When regulators try to limit bonuses, finance lobbyists retort that they will not be able to retain top talent who boost their firms’ performance. The European Union will soon impose a cap on bonuses, which shareholders can set at a maximum of double the base salary. The UK government is attacking such a cap in the court with legal arguments, but mostly because it fears an exodus of bankers from the City and a loss of competitiveness for those who remain.

The Wall Street article says two things that are worth analysing to show how insane the bonus system has become. First, bonus packages for traders and investment bankers in America will get a boost from the last two months of 2013 because of a late year rally on the New York stock exchange. Surely those traders did not suddenly discover their extraordinary skills at the end of October, and their talents have not magically changed compared to the first ten months of this year, right? They are the same people with the same skills and judgements as before the market rally. Their bonus gets a boost not from their individual contributions during the last two months of the year; they get a boost because the stock market picked up.

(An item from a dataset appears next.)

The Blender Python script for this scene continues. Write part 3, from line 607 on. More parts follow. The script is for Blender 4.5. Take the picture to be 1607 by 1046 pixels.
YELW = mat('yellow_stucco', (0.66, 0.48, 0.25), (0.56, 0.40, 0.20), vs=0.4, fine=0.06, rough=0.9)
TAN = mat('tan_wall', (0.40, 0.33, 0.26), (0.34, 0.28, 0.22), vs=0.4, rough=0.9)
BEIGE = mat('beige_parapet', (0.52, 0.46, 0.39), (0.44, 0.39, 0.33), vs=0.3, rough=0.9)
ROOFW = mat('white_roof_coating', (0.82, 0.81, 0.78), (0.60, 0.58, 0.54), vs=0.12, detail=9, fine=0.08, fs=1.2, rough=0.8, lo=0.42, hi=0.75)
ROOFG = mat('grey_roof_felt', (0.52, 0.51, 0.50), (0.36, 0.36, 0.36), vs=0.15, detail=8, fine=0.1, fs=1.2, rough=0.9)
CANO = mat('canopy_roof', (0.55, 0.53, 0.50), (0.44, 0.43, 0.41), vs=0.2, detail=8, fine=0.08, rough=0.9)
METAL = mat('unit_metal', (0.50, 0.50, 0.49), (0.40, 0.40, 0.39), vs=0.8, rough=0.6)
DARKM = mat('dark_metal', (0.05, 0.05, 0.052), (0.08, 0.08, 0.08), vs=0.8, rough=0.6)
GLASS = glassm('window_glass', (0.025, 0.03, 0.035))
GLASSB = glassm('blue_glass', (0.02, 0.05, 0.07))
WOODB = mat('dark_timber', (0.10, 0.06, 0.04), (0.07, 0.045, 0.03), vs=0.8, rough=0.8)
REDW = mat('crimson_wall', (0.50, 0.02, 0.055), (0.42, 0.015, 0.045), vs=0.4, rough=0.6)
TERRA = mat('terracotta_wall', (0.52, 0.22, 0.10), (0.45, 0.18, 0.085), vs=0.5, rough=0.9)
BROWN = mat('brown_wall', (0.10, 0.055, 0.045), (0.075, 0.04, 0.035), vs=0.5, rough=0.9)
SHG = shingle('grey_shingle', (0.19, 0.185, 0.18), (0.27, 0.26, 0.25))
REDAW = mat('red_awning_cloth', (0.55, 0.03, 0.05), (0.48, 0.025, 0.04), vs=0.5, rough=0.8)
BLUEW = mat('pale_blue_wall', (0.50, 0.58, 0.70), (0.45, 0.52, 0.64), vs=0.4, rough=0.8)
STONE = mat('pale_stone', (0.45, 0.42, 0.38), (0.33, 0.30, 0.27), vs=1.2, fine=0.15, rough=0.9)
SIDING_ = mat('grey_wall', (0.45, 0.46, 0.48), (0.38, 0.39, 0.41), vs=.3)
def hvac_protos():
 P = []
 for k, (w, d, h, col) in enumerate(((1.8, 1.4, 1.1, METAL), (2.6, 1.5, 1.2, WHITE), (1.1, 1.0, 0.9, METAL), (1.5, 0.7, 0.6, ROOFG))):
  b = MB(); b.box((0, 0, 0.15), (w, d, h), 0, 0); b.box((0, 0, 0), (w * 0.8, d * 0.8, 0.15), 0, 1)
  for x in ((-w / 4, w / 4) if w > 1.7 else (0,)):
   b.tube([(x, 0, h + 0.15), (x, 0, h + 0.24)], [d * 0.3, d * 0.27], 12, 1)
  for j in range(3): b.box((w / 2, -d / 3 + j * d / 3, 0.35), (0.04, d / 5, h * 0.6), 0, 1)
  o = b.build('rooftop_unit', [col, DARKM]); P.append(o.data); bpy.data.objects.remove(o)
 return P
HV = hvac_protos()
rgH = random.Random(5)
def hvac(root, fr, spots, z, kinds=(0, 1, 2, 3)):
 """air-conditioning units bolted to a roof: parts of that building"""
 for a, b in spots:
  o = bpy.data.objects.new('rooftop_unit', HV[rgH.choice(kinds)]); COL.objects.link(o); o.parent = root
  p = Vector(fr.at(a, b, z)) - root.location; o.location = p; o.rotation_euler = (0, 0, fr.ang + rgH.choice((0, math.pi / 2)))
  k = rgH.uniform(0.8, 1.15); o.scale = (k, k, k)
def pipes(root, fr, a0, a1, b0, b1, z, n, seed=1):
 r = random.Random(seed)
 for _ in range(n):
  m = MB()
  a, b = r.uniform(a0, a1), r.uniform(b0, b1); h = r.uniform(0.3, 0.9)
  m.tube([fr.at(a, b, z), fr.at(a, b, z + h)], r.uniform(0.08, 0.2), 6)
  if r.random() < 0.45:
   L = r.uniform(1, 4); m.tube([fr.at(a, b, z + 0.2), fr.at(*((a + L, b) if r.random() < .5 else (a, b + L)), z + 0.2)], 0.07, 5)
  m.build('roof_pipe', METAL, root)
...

Second, the Wall Street article says that bond traders will have a lousy bonus year, whereas they commanded the biggest rewards in the past because of the bull market in fixed-income products. Let’s rephrase this. If you are an excellent bond trader at a time when bond markets tank, your bonus tends to go down. If you are a so-so stock trader, you can still be lucky because you happen to be in the job when stock markets soar. Again, the bonus is not performance related in the sense of a reward for individual contribution and talent. It is performance related in the sense that the market goes up or down. One UBS expert is quoted as saying that “the winds of favour have really shifted” against bond traders and towards stock traders. So no matter your sailing skills, your bonus depends in part on the wind that brings you back to the port.

The bonus lobbyists argue that rare-to-find talent will leave London because of EU rules and go to New York or Singapore. But research shows that people do not just move between companies because one pays more than the other. And the idea that there is a limited pool of talent out there is bogus. Bankers are not sports stars with exceptional muscles and rare abilities. There are enough people who can be educated to become excellent at trading and making corporate deals happen. So any departure can be compensated by new recruitment. This is even truer as bonus advocates constantly refer to a need for high pay to attract the best in a global labour market. If the pool of candidates is truly global, there are thousands and thousands of suitable candidates out there.

One quote in the Wall Street article by a recruitment specialist is revealing and absurd at the same time. Bond traders say “they are working three times as hard for a third of the compensation”. Bonuses are not about rewarding hard work or retaining people with exceptional judgement in the firm. If they were, traders operating in the more difficult conditions of a bear market would get more pay than those who are just running with the bulls.